Du savoir universel à l'effet local
La rationalisation croissante de la société (J.
Habermas, 1973) a mené les sciences et les techniques à
légitimer le pouvoir et paradoxalement l'objet technique peut imposer de
vivre dans un environnement de plus en plus étranger, embarquant une
pléthore de concepts inconnus pour certains d'entre nous. Pourtant, la
légitimité sociale attribuée aux objets techniques -
certains diront technologique - paraît parfois sans faille même si
l'instrument nous est totalement étranger. Notre environnement s'habille
de plus en plus d'objets techniques destinés à la maîtrise
toujours plus poussée du naturel.
Rogalsky (1988) montre comment des élèves ont
tendance à attribuer à la machine les mêmes connaissances
et compétences que les leurs propres. Ce défaut de
représentation les gène dans leur tâche et insiste sur les
défauts de représentation du monde matériel. Ces
élèves vouent à la machine des caractéristiques
mystiques, quasi personnologiques. La représentation anthropomorphique
qu'ils se font des objets techniques est éloignée de leurs vraies
caractéristiques.
La diffusion d'objets techniques à grande
échelle, imposée par le système économique actuel,
en plus de synchroniser les envies et les modes de vie à
l'échelle mondiale (B. Stiegler, 2004) oblige à vivre dans un
monde de plus en plus inconnu. Ce monde renferme une série croissante
d'objets opaques; semblables à des boites noires; dont on ne saisit
parfois que les effets et rarement les concepts scientifiques sous-jacents.
La finalité d'une technique est d'être
opérante, elle n'a nul besoin d'une compréhension des
phénomènes qui la composent pour faire valoir sa validité.
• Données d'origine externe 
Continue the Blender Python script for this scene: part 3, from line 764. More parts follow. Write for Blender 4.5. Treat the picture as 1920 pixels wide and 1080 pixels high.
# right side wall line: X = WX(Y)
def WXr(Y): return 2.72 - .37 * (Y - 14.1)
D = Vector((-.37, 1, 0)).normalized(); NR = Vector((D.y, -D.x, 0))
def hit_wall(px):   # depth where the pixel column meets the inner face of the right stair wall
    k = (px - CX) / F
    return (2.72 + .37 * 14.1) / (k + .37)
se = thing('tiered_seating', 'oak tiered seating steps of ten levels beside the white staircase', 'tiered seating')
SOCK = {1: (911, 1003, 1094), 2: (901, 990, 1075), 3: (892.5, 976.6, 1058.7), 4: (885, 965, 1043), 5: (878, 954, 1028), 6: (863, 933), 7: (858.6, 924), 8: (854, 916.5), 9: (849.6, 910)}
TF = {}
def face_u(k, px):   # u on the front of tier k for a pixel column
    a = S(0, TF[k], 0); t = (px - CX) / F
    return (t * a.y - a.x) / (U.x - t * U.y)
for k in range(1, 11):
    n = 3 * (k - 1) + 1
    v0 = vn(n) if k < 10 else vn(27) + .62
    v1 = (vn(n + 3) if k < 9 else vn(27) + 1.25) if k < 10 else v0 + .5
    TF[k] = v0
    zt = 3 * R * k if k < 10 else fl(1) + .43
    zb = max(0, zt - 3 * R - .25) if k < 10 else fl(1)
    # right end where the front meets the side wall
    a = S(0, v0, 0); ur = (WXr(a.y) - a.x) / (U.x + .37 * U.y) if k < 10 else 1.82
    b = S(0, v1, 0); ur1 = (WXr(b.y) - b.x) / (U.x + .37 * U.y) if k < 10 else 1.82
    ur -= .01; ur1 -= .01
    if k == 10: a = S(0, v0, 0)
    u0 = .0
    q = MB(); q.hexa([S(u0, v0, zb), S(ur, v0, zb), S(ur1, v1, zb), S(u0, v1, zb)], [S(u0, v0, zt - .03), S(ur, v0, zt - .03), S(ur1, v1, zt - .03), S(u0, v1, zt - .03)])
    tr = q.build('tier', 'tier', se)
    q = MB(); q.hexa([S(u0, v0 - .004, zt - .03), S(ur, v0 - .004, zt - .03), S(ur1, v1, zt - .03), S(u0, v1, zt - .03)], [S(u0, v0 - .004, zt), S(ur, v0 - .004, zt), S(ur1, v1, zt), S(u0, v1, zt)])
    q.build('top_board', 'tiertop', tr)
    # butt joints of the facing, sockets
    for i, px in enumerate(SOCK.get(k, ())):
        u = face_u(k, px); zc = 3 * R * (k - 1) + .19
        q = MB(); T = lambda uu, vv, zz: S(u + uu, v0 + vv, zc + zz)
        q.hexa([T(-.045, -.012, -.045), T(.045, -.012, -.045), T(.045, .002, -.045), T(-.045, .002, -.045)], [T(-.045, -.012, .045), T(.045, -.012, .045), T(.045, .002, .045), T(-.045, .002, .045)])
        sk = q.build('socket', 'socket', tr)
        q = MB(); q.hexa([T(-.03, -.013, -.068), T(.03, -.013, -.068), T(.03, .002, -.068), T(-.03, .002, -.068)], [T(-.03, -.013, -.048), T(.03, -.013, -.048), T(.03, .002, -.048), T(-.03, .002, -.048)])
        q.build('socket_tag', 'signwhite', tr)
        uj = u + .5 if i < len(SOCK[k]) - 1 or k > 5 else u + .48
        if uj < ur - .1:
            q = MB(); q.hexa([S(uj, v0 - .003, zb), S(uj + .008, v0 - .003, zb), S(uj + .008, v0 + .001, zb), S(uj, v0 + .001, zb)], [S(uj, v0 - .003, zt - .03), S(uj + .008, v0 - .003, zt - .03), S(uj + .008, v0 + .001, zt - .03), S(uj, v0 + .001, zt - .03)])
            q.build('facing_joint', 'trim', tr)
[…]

Mais il se trouve que d'une certaine manière elle va à l'encontre
du principe même de la science - la création de savoir - par
l'imposition d'artefacts véhiculant une grande quantité d'inconnu
pour l'utilisateur. Ici, le logos, construit par le doute
méthodique cartésien, ce voit opposer à la technique. Si
le doute est un conseil de précaution dans l'usage de la raison, la
technique, elle se contente d'être opérante.
Nous avons évoqué le lien science-technique et
montré comment chacune accroît son domaine de maîtrise par
le renforcement de l'autre. Il est important de préciser que pour
l'utilisateur des techniques une part de mystification du monde est rarement
inévitable à cause de la compréhension partielle des
causes qui régissent ses actions. Ici la science et la technique peuvent
être discutées d'un point de vue antinomique, la première
éclairant le monde du naturel, la seconde créant un environnement
complexe, étranger et souvent camouflé.